EXERCISE DETAILS
Reproduce verbatim the lines up to and including the one with "R = math.radians", starting from the first.
━━━━━━━━━━━━━━━━━━━━━━━━━━━━━━
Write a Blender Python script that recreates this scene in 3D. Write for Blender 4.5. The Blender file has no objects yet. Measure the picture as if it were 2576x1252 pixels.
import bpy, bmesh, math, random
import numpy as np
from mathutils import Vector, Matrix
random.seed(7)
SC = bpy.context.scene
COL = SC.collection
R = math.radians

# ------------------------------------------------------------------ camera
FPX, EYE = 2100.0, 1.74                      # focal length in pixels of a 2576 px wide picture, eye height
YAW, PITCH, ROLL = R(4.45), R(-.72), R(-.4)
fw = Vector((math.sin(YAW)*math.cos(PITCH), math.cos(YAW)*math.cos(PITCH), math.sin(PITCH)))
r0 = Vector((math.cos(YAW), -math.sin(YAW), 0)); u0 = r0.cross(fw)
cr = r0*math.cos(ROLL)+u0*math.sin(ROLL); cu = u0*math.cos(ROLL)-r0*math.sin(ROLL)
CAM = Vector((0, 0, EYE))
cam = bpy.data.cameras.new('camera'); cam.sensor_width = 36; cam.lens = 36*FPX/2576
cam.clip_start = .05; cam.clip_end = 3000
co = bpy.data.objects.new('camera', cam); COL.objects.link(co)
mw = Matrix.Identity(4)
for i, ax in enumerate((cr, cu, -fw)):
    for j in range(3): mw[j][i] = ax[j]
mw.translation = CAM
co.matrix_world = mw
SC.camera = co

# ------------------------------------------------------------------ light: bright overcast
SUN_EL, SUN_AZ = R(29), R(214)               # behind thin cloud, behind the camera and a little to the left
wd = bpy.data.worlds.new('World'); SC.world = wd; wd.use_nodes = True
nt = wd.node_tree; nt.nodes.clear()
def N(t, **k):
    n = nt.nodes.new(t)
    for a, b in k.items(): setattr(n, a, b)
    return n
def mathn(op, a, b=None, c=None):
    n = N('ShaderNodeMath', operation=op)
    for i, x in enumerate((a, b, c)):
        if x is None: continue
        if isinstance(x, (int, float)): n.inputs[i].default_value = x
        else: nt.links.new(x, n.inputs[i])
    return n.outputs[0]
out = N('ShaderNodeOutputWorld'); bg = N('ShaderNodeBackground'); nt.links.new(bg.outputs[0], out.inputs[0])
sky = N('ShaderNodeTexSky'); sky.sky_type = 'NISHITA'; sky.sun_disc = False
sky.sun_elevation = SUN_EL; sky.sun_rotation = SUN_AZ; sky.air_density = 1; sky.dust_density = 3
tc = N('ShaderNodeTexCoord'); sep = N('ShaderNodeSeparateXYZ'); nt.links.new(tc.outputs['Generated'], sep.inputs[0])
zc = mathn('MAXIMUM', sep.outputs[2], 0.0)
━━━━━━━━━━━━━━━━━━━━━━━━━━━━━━
WRITTEN RESPONSE
Write a Blender Python script that recreates this scene in 3D. Write for Blender 4.5. The Blender file has no objects yet. Measure the picture as if it were 2576x1252 pixels.
import bpy, bmesh, math, random
import numpy as np
from mathutils import Vector, Matrix
random.seed(7)
SC = bpy.context.scene
COL = SC.collection
R = math.radians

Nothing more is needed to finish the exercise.